By the way, Portentous Socialists, if you’ve got a minute in between the busy waiting, you may want to remove the Butterflies and Wheels link from your main site as well. Why limit your irrationality to your blog? Oh you don’t…

Comments

11 responses to “Sleeping In An Age Of Waiting”

  1. Chris Avatar

    What makes it even dafter is that Ben Illin is presumably a pseudonym anyway. “Benilyn” is a common over-the-counter cough linctus in this neck of the woods and I can’t imagine any parent called Illin being vicious enough to call their kid Ben (though if they did I would have to reconsider my position on capital punishment). Mind you, it might explain his generally misanthropic outlook.

  2. Chris Whiley Avatar

    One of the things I’ve always welcomed in B&W has been it’s lack of much ad hominem carping or moaning about other sites or bloggers.

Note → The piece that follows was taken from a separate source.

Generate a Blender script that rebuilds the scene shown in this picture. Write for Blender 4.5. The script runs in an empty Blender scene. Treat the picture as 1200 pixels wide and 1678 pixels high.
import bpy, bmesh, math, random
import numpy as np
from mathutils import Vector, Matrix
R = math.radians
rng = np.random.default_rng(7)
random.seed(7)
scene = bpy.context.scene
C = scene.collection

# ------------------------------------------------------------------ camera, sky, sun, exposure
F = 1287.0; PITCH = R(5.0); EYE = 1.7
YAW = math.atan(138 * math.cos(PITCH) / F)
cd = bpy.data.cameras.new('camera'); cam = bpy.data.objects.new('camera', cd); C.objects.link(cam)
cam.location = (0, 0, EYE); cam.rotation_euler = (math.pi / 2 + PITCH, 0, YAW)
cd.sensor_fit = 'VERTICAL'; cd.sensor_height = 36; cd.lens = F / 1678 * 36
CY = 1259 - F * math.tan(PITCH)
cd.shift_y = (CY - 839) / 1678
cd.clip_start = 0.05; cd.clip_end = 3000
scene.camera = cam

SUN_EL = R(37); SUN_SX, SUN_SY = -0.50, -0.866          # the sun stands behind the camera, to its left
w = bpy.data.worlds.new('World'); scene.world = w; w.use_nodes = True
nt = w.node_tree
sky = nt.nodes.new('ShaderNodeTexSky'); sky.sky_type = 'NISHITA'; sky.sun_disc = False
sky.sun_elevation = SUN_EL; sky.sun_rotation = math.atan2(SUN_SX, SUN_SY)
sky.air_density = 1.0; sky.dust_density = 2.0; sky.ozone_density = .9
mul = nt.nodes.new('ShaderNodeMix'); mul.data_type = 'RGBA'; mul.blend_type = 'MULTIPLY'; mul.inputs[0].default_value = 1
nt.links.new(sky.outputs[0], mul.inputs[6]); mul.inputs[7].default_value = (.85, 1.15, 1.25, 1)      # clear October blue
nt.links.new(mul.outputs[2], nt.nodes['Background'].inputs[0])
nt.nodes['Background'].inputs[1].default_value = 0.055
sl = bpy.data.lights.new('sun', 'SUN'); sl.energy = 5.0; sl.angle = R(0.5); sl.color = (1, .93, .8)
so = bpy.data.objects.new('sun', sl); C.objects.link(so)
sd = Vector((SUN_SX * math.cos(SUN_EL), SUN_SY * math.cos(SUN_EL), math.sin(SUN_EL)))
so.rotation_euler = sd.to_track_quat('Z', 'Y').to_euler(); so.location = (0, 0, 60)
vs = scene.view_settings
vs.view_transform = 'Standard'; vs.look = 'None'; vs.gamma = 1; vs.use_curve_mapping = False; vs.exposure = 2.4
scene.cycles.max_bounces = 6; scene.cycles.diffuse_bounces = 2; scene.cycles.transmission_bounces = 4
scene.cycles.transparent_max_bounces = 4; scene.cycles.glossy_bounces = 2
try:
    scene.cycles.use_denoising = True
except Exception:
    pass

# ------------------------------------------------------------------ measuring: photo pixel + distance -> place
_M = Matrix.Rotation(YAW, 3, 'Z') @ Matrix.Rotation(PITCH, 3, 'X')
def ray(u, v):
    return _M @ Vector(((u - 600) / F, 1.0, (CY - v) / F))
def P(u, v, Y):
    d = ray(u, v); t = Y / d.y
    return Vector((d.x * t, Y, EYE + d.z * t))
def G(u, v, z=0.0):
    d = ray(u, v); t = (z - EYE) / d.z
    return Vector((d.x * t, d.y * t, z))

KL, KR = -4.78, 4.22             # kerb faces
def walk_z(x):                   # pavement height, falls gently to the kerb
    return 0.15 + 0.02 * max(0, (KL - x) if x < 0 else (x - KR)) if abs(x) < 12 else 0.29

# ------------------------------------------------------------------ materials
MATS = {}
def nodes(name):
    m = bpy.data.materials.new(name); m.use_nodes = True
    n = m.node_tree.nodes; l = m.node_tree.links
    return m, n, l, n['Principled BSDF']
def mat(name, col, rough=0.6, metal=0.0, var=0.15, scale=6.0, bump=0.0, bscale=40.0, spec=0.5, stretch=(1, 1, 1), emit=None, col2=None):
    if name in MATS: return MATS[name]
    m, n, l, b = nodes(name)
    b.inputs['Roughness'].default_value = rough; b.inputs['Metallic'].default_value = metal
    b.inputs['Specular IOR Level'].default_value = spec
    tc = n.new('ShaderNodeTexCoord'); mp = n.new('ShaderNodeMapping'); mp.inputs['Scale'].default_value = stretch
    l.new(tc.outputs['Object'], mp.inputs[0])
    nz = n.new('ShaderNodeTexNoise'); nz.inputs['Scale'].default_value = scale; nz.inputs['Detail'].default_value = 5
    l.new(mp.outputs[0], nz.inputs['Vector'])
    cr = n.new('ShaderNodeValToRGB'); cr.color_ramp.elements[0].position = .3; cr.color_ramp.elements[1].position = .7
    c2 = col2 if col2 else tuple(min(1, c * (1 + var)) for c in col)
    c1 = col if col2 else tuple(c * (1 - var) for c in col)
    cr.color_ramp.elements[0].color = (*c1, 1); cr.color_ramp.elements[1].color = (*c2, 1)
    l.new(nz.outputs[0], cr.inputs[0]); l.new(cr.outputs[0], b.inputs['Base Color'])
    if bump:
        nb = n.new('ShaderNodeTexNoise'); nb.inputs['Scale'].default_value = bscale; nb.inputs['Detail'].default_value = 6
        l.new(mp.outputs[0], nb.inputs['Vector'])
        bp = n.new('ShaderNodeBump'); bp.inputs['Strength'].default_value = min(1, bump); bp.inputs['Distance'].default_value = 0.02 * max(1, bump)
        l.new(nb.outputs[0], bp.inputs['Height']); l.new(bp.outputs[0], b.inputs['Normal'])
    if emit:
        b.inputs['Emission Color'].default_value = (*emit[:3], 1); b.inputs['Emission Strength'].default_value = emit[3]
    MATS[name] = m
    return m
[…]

Plenty of robust criticism and argument but usually about the topic at hand not those discussing it.

    Sad to see this lapse.

  3. JS Avatar

    Well I’ve always thought we should have more ad hominem carping, but Ophelia is much too nice and much too sensible!

  4. PM Avatar

    But isn’t there a difference between the violence of suppressing counter-revolutionary elements in a popular revolution with the masses behind you and the revolutionary vanguard seizing power when they don’t have the support of the people – the former being an unfortunate necessity the latter being a pointless bloodbath…?

  5. Friedrich Engels Avatar
    Friedrich Engels

    As I was saying in 1872, “Have these gentlemen ever seen a revolution? A revolution is certainly the most authoritarian thing there is; it is the act whereby one part of the population imposes its will upon the other part by means of rifles, bayonets and cannon —

    authoritarian means, if such there be at all; and if the victorious party

    does not want to have fought in vain, it must maintain this rule by means

    of the terror which its arms inspire in the reactionists.”

  6. PM Avatar

    “Would the Paris Commune have lasted a single day if it had not made use of this authority of the armed people against the bourgeois? Should we not, on the contrary, reproach it for not having used it freely enough?”

  7. JS Avatar

    Can’t say I’m an expert on the Paris Commune, but two cheers for Engels. And to think he went on to feature in “Little House on the Prairie”…

  8. OB Avatar

    Dang – I go to sleep for five minutes and people go all silly around here.

    Nice that Engels and Marx had such good show-biz success, isn’t it, what with ‘Little House’ and all those fraternal jokes.

    ‘I shot a lion in my pyjamas.’

    ‘What was a lion doing in your pyjamas?’

    Etc.

  9. disgustedoftunbridgewells Avatar
    disgustedoftunbridgewells

    This site has now lost a reader.

    The attacks on SIAW are unworthy.

    goodbye.

  10. OB Avatar

    Oh no! A reader lost! That only leaves us some fifty thousand or so. What a shame.

    True about the attacks though. Very wrong and unworthy. There SiAW was, minding its own business, gentle as a lamb, polite as a biscuit, not saying a word about B&W – not, in fact, posting pages and pages of highly personal vituperative inaccurate attacks simply because they disagree with the substance of what I say – when we suddenly pounce for no reason. It’s shocking.

    I always love hearing from Disgustedoftunbridgewells though. Makes my day.

  11. Liz Avatar

    P. Traven is obviously a play on B. Traven:

    Who was B. Traven?

    The cult of curiosity surrounding B. Traven has always eclipsed his literary merit. The “man nobody knows”, was a man psychotically obsessive about his privacy, who wanted his books to speak for him, feeling that he, the man, was insignificant and of interest to no one. Were it not for John Huston’s classic film of The Treasure of The Sierra Madre, starring Humphrey Bogart, the American audience might still not even know his name. In the 1930’s Traven was published in hundreds of editions in dozens of languages all over the world, save England and the United States. He was an internationally best selling author. Beginning in 1934, The Death Ship was issued in England and America, followed by The Treasure of The Sierra Madre in 1935, The Bridge in The Jungle in 1938 and one of his jungle novels, The Rebellion of The Hanged in 1952.